This article was produced with the support of Access Holdings PLC
Across the continent, governments and businesses are working to build infrastructure, expand industry, create jobs, deepen digital systems, and serve a rapidly growing population. Too often, the capital required to fund this transformation is priced beyond the realities of African markets. As a result, Africa pays more to finance its development, even where the underlying opportunities are substantial and the long-term fundamentals are strong.
This is why the question of Africa’s cost of capital must now be understood as a question of financial sovereignty.
Financial sovereignty does not mean turning away from global capital. It means ensuring that African economies, institutions, and markets have the credibility, depth and coordination required to mobilise capital on terms that reflect their real value and potential.

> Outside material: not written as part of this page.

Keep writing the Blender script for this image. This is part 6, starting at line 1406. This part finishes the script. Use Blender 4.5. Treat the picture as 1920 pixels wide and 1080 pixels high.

It means reducing the extent to which Africa’s development is constrained by external risk assumptions, fragmented markets and financial architectures that do not always price the continent accurately.
This was the central message I delivered in my capacity as Chairman of Access Holdings PLC and President of the France Nigeria Business Council (FNBC) at the Africa Forward Summit 2026, held recently in Nairobi, Kenya. Convened by President William Ruto and attended by 18 African Heads of State, including President Bola Ahmed Tinubu, as well as French President Emmanuel Macron and leading global investors, the summit reflected a growing consensus: Africa is central to the future of the global economy.